**Written request**
Drop the images; return everything else in the listing below exactly.

[begin Given information]

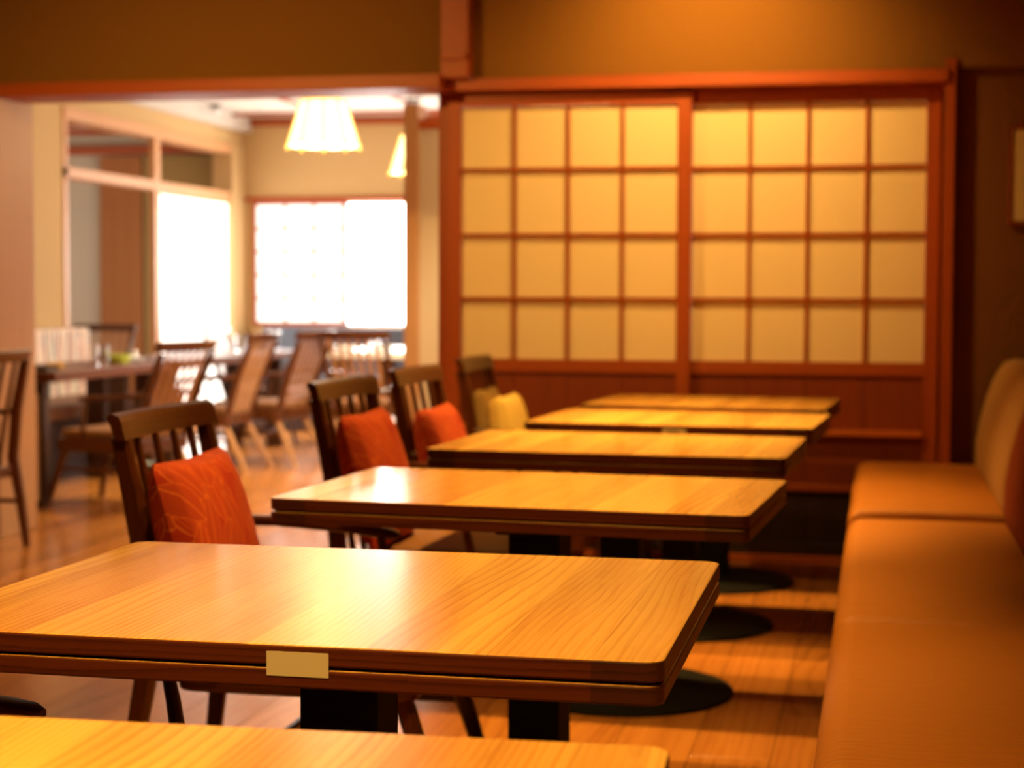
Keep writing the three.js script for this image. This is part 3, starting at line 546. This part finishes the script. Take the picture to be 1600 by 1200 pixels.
function plate(label, x, z, r, mat, h = 0.02, cat = 'plate') { const o = part(cat === 'bowl' ? 'bowl' : 'plate', lathe([[0.0001, 0.0], [r * 0.6, 0.0], [r * 0.72, 0.004], [r, h], [r - 0.004, h + 0.002], [r * 0.68, 0.008], [0.0001, 0.007]], 28), mat, scene); o.position.set(x, 0.7205, z); return tag(o, label, cat); }
tumbler('clear tumbler standing alone behind the green bowl on the first long table', -4.37, -9.22, 0.12, 0.04);
plate('green bowl beside the clear tumbler on the first long table', -4.42, -9.55, 0.075, M.green, 0.05, 'bowl');
plate('yellow dish near the front end of the first long table', -4.44, -8.78, 0.05, M.yellow, 0.03, 'bowl');
plate('white plate near the far end of the first long table', -4.43, -9.8, 0.06, M.china);
{ const o = part('tray', [rbox(-0.1, 0.1, 0, 0.012, -0.075, 0.075, 0.005), rbox(-0.1, 0.1, 0.01, 0.02, 0.066, 0.075, 0.003), rbox(-0.1, 0.1, 0.01, 0.02, -0.075, -0.066, 0.003)], M.tray, scene); o.position.set(-4.45, 0.7205, -8.58); tag(o, 'small black tray at the front corner of the first long table', 'tray'); }
{ const o = part('folded_napkin', [rbox(-0.05, 0.05, 0, 0.012, -0.07, 0.07, 0.004), rbox(-0.045, 0.05, 0.0125, 0.022, -0.065, 0.065, 0.004)], M.cream, scene); o.position.set(-4.63, 0.7205, -8.55); o.rotation.y = 0.2; tag(o, 'folded cream napkin beside the yellow dish', 'napkin'); }
{ const g = thing('shaker', 'small shiny shaker at the far end of the first long table', 'shaker', [-4.40, 0.7205, -9.72]); part('body', lathe([[0.0001, 0], [0.022, 0], [0.026, 0.02], [0.02, 0.05], [0.0001, 0.05]], 20), M.glass, g); part('lid', lathe([[0.0001, 0.05], [0.021, 0.05], [0.021, 0.062], [0.012, 0.074], [0.0001, 0.076]], 20), M.chrome, g); }
const gl = 'glasses and dishes on the tables by the far window';
[[-4.5, -11.75, 0.12], [-4.36, -12.08, 0.15]].forEach(([x, z, h], i) => tumbler(['short bright tumbler on the second long table', 'taller bright tumbler at the far end of the second long table'][i], x, z, h, 0.045));
const wp = [['white plate at the left end of the white sunlit table', -3.85, -12.2, 0.09], ['white plate in the middle of the white sunlit table', -3.6, -12.3, 0.1], ['white plate near the right end of the white sunlit table', -3.3, -12.25, 0.09]];
wp.forEach(([l, x, z, r]) => plate(l, x, z, r, M.china, 0.03));
tumbler('bright tumbler between two white plates on the white sunlit table', -3.72, -12.5, 0.12, 0.04);
plate('yellow bowl on the white sunlit table', -3.42, -12.5, 0.07, M.yellow, 0.05, 'bowl');
// small fittings on the far ceiling
for (const [l, x, z] of [['small white ceiling fitting close to the corner of the plaster partition', -5.30, -13.3], ['small ceiling fitting above the pale partition post', -3.62, -13.2]]) {
  const g = thing('ceiling_fitting', l, 'fitting', [x, FAR_CEIL, z]);
  part('mount', lathe([[0.0001, 0], [0.05, 0], [0.055, -0.012], [0.03, -0.02], [0.0001, -0.02]].reverse(), 20), M.iron, g); part('head', lathe([[0.0001, -0.02], [0.03, -0.02], [0.042, -0.05], [0.03, -0.075], [0.0001, -0.078]].reverse(), 20), M.china, g);
}

shade(scene);
renderer.render(scene, camera);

[end Given information]

**Correct answer**
Keep writing the three.js script for this image. This is part 3, starting at line 546. This part finishes the script. Take the picture to be 1600 by 1200 pixels.
function plate(label, x, z, r, mat, h = 0.02, cat = 'plate') { const o = part(cat === 'bowl' ? 'bowl' : 'plate', lathe([[0.0001, 0.0], [r * 0.6, 0.0], [r * 0.72, 0.004], [r, h], [r - 0.004, h + 0.002], [r * 0.68, 0.008], [0.0001, 0.007]], 28), mat, scene); o.position.set(x, 0.7205, z); return tag(o, label, cat); }
tumbler('clear tumbler standing alone behind the green bowl on the first long table', -4.37, -9.22, 0.12, 0.04);
plate('green bowl beside the clear tumbler on the first long table', -4.42, -9.55, 0.075, M.green, 0.05, 'bowl');
plate('yellow dish near the front end of the first long table', -4.44, -8.78, 0.05, M.yellow, 0.03, 'bowl');
plate('white plate near the far end of the first long table', -4.43, -9.8, 0.06, M.china);
{ const o = part('tray', [rbox(-0.1, 0.1, 0, 0.012, -0.075, 0.075, 0.005), rbox(-0.1, 0.1, 0.01, 0.02, 0.066, 0.075, 0.003), rbox(-0.1, 0.1, 0.01, 0.02, -0.075, -0.066, 0.003)], M.tray, scene); o.position.set(-4.45, 0.7205, -8.58); tag(o, 'small black tray at the front corner of the first long table', 'tray'); }
{ const o = part('folded_napkin', [rbox(-0.05, 0.05, 0, 0.012, -0.07, 0.07, 0.004), rbox(-0.045, 0.05, 0.0125, 0.022, -0.065, 0.065, 0.004)], M.cream, scene); o.position.set(-4.63, 0.7205, -8.55); o.rotation.y = 0.2; tag(o, 'folded cream napkin beside the yellow dish', 'napkin'); }
{ const g = thing('shaker', 'small shiny shaker at the far end of the first long table', 'shaker', [-4.40, 0.7205, -9.72]); part('body', lathe([[0.0001, 0], [0.022, 0], [0.026, 0.02], [0.02, 0.05], [0.0001, 0.05]], 20), M.glass, g); part('lid', lathe([[0.0001, 0.05], [0.021, 0.05], [0.021, 0.062], [0.012, 0.074], [0.0001, 0.076]], 20), M.chrome, g); }
const gl = 'glasses and dishes on the tables by the far window';
[[-4.5, -11.75, 0.12], [-4.36, -12.08, 0.15]].forEach(([x, z, h], i) => tumbler(['short bright tumbler on the second long table', 'taller bright tumbler at the far end of the second long table'][i], x, z, h, 0.045));
const wp = [['white plate at the left end of the white sunlit table', -3.85, -12.2, 0.09], ['white plate in the middle of the white sunlit table', -3.6, -12.3, 0.1], ['white plate near the right end of the white sunlit table', -3.3, -12.25, 0.09]];
wp.forEach(([l, x, z, r]) => plate(l, x, z, r, M.china, 0.03));
tumbler('bright tumbler between two white plates on the white sunlit table', -3.72, -12.5, 0.12, 0.04);
plate('yellow bowl on the white sunlit table', -3.42, -12.5, 0.07, M.yellow, 0.05, 'bowl');
// small fittings on the far ceiling
for (const [l, x, z] of [['small white ceiling fitting close to the corner of the plaster partition', -5.30, -13.3], ['small ceiling fitting above the pale partition post', -3.62, -13.2]]) {
  const g = thing('ceiling_fitting', l, 'fitting', [x, FAR_CEIL, z]);
  part('mount', lathe([[0.0001, 0], [0.05, 0], [0.055, -0.012], [0.03, -0.02], [0.0001, -0.02]].reverse(), 20), M.iron, g); part('head', lathe([[0.0001, -0.02], [0.03, -0.02], [0.042, -0.05], [0.03, -0.075], [0.0001, -0.078]].reverse(), 20), M.china, g);
}

shade(scene);
renderer.render(scene, camera);